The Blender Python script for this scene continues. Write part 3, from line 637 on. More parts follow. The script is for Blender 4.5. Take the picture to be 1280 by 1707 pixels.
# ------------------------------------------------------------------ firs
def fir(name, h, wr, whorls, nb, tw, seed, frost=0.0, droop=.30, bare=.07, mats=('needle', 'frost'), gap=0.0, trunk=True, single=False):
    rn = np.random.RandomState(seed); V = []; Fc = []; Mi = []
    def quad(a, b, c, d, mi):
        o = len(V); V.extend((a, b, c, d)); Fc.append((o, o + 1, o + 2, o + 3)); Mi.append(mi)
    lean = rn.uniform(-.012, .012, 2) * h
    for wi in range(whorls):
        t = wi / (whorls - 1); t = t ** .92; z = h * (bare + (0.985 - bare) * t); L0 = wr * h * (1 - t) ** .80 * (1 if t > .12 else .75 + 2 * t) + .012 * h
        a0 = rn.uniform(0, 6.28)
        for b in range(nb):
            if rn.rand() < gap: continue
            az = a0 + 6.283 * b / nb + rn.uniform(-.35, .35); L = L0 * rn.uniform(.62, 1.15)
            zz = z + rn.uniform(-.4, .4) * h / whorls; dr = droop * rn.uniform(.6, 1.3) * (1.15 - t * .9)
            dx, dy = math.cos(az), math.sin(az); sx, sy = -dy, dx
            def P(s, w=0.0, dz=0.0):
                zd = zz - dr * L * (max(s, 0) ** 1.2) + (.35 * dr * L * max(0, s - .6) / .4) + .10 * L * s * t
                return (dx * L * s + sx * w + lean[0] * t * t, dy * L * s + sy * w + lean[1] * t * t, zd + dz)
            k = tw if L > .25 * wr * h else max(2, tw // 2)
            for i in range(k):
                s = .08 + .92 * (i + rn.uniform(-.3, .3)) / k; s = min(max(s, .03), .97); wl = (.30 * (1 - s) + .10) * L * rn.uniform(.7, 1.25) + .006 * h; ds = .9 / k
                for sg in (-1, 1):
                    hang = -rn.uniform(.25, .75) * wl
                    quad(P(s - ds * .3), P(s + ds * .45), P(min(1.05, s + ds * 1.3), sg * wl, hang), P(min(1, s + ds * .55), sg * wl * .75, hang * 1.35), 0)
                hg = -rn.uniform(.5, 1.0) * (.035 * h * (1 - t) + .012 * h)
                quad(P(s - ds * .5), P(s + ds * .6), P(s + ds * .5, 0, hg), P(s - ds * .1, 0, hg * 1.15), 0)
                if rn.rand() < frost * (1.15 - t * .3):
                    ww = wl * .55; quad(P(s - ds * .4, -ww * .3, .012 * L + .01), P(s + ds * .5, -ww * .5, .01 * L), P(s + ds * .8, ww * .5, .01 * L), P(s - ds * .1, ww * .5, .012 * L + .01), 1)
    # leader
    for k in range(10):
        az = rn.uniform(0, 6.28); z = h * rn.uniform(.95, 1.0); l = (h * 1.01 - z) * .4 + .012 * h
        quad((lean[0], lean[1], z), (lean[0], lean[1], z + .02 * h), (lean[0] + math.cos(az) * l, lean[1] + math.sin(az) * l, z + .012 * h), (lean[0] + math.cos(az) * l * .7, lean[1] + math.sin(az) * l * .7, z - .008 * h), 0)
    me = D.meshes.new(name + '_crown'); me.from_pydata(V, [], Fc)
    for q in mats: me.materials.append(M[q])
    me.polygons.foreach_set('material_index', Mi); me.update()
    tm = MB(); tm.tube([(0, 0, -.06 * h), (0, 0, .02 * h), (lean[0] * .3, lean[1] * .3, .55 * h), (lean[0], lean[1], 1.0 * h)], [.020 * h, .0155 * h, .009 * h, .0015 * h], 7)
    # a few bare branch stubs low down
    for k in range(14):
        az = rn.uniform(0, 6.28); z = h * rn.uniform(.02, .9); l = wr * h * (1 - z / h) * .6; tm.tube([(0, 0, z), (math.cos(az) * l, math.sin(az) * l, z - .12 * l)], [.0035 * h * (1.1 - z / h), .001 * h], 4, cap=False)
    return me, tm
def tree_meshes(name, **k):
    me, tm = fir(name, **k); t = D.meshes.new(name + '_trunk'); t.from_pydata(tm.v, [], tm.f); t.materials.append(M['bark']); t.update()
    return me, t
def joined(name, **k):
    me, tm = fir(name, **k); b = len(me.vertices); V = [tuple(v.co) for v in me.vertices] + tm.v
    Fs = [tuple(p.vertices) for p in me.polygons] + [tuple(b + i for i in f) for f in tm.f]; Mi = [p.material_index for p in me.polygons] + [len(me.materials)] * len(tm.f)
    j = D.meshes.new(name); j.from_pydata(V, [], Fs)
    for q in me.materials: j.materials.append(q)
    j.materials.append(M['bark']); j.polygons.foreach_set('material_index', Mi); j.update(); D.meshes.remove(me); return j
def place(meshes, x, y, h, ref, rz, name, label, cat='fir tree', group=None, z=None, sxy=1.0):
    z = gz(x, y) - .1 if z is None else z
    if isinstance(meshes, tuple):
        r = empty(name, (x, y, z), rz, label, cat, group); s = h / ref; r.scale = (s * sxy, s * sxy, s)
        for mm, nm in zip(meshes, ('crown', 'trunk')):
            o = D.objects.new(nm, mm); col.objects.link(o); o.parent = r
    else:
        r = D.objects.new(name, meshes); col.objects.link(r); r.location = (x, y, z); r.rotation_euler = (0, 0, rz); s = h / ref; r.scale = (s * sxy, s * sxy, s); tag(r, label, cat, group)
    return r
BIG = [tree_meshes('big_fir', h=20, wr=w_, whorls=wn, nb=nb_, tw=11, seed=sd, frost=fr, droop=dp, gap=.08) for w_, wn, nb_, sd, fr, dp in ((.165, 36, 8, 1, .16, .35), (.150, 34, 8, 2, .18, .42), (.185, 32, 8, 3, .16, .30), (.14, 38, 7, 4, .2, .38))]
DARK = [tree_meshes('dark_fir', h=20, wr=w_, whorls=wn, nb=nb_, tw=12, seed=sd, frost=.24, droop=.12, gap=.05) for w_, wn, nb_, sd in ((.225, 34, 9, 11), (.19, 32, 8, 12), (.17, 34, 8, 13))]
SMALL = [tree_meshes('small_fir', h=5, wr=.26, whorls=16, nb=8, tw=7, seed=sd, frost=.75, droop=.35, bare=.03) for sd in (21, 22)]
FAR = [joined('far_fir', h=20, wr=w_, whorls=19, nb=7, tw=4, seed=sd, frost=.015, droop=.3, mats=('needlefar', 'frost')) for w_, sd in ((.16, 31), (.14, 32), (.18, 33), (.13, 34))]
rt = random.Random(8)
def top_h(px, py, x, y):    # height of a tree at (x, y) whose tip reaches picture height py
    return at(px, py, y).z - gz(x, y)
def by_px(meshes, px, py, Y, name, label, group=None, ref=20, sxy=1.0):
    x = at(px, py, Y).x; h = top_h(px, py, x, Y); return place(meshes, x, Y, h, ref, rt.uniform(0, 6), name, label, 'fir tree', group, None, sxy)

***

* [WORK REQUIRED]
Copy every line exactly. Leave nothing out.

* [RESULT]
The Blender Python script for this scene continues. Write part 3, from line 637 on. More parts follow. The script is for Blender 4.5. Take the picture to be 1280 by 1707 pixels.
# ------------------------------------------------------------------ firs
def fir(name, h, wr, whorls, nb, tw, seed, frost=0.0, droop=.30, bare=.07, mats=('needle', 'frost'), gap=0.0, trunk=True, single=False):
    rn = np.random.RandomState(seed); V = []; Fc = []; Mi = []
    def quad(a, b, c, d, mi):
        o = len(V); V.extend((a, b, c, d)); Fc.append((o, o + 1, o + 2, o + 3)); Mi.append(mi)
    lean = rn.uniform(-.012, .012, 2) * h
    for wi in range(whorls):
        t = wi / (whorls - 1); t = t ** .92; z = h * (bare + (0.985 - bare) * t); L0 = wr * h * (1 - t) ** .80 * (1 if t > .12 else .75 + 2 * t) + .012 * h
        a0 = rn.uniform(0, 6.28)
        for b in range(nb):
            if rn.rand() < gap: continue
            az = a0 + 6.283 * b / nb + rn.uniform(-.35, .35); L = L0 * rn.uniform(.62, 1.15)
            zz = z + rn.uniform(-.4, .4) * h / whorls; dr = droop * rn.uniform(.6, 1.3) * (1.15 - t * .9)
            dx, dy = math.cos(az), math.sin(az); sx, sy = -dy, dx
            def P(s, w=0.0, dz=0.0):
                zd = zz - dr * L * (max(s, 0) ** 1.2) + (.35 * dr * L * max(0, s - .6) / .4) + .10 * L * s * t
                return (dx * L * s + sx * w + lean[0] * t * t, dy * L * s + sy * w + lean[1] * t * t, zd + dz)
            k = tw if L > .25 * wr * h else max(2, tw // 2)
            for i in range(k):
                s = .08 + .92 * (i + rn.uniform(-.3, .3)) / k; s = min(max(s, .03), .97); wl = (.30 * (1 - s) + .10) * L * rn.uniform(.7, 1.25) + .006 * h; ds = .9 / k
                for sg in (-1, 1):
                    hang = -rn.uniform(.25, .75) * wl
                    quad(P(s - ds * .3), P(s + ds * .45), P(min(1.05, s + ds * 1.3), sg * wl, hang), P(min(1, s + ds * .55), sg * wl * .75, hang * 1.35), 0)
                hg = -rn.uniform(.5, 1.0) * (.035 * h * (1 - t) + .012 * h)
                quad(P(s - ds * .5), P(s + ds * .6), P(s + ds * .5, 0, hg), P(s - ds * .1, 0, hg * 1.15), 0)
                if rn.rand() < frost * (1.15 - t * .3):
                    ww = wl * .55; quad(P(s - ds * .4, -ww * .3, .012 * L + .01), P(s + ds * .5, -ww * .5, .01 * L), P(s + ds * .8, ww * .5, .01 * L), P(s - ds * .1, ww * .5, .012 * L + .01), 1)
    # leader
    for k in range(10):
        az = rn.uniform(0, 6.28); z = h * rn.uniform(.95, 1.0); l = (h * 1.01 - z) * .4 + .012 * h
        quad((lean[0], lean[1], z), (lean[0], lean[1], z + .02 * h), (lean[0] + math.cos(az) * l, lean[1] + math.sin(az) * l, z + .012 * h), (lean[0] + math.cos(az) * l * .7, lean[1] + math.sin(az) * l * .7, z - .008 * h), 0)
    me = D.meshes.new(name + '_crown'); me.from_pydata(V, [], Fc)
    for q in mats: me.materials.append(M[q])
    me.polygons.foreach_set('material_index', Mi); me.update()
    tm = MB(); tm.tube([(0, 0, -.06 * h), (0, 0, .02 * h), (lean[0] * .3, lean[1] * .3, .55 * h), (lean[0], lean[1], 1.0 * h)], [.020 * h, .0155 * h, .009 * h, .0015 * h], 7)
    # a few bare branch stubs low down
    for k in range(14):
        az = rn.uniform(0, 6.28); z = h * rn.uniform(.02, .9); l = wr * h * (1 - z / h) * .6; tm.tube([(0, 0, z), (math.cos(az) * l, math.sin(az) * l, z - .12 * l)], [.0035 * h * (1.1 - z / h), .001 * h], 4, cap=False)
    return me, tm
def tree_meshes(name, **k):
    me, tm = fir(name, **k); t = D.meshes.new(name + '_trunk'); t.from_pydata(tm.v, [], tm.f); t.materials.append(M['bark']); t.update()
    return me, t
def joined(name, **k):
    me, tm = fir(name, **k); b = len(me.vertices); V = [tuple(v.co) for v in me.vertices] + tm.v
    Fs = [tuple(p.vertices) for p in me.polygons] + [tuple(b + i for i in f) for f in tm.f]; Mi = [p.material_index for p in me.polygons] + [len(me.materials)] * len(tm.f)
    j = D.meshes.new(name); j.from_pydata(V, [], Fs)
    for q in me.materials: j.materials.append(q)
    j.materials.append(M['bark']); j.polygons.foreach_set('material_index', Mi); j.update(); D.meshes.remove(me); return j
def place(meshes, x, y, h, ref, rz, name, label, cat='fir tree', group=None, z=None, sxy=1.0):
    z = gz(x, y) - .1 if z is None else z
    if isinstance(meshes, tuple):
        r = empty(name, (x, y, z), rz, label, cat, group); s = h / ref; r.scale = (s * sxy, s * sxy, s)
        for mm, nm in zip(meshes, ('crown', 'trunk')):
            o = D.objects.new(nm, mm); col.objects.link(o); o.parent = r
    else:
        r = D.objects.new(name, meshes); col.objects.link(r); r.location = (x, y, z); r.rotation_euler = (0, 0, rz); s = h / ref; r.scale = (s * sxy, s * sxy, s); tag(r, label, cat, group)
    return r
BIG = [tree_meshes('big_fir', h=20, wr=w_, whorls=wn, nb=nb_, tw=11, seed=sd, frost=fr, droop=dp, gap=.08) for w_, wn, nb_, sd, fr, dp in ((.165, 36, 8, 1, .16, .35), (.150, 34, 8, 2, .18, .42), (.185, 32, 8, 3, .16, .30), (.14, 38, 7, 4, .2, .38))]
DARK = [tree_meshes('dark_fir', h=20, wr=w_, whorls=wn, nb=nb_, tw=12, seed=sd, frost=.24, droop=.12, gap=.05) for w_, wn, nb_, sd in ((.225, 34, 9, 11), (.19, 32, 8, 12), (.17, 34, 8, 13))]
SMALL = [tree_meshes('small_fir', h=5, wr=.26, whorls=16, nb=8, tw=7, seed=sd, frost=.75, droop=.35, bare=.03) for sd in (21, 22)]
FAR = [joined('far_fir', h=20, wr=w_, whorls=19, nb=7, tw=4, seed=sd, frost=.015, droop=.3, mats=('needlefar', 'frost')) for w_, sd in ((.16, 31), (.14, 32), (.18, 33), (.13, 34))]
rt = random.Random(8)
def top_h(px, py, x, y):    # height of a tree at (x, y) whose tip reaches picture height py
    return at(px, py, y).z - gz(x, y)
def by_px(meshes, px, py, Y, name, label, group=None, ref=20, sxy=1.0):
    x = at(px, py, Y).x; h = top_h(px, py, x, Y); return place(meshes, x, Y, h, ref, rt.uniform(0, 6), name, label, 'fir tree', group, None, sxy)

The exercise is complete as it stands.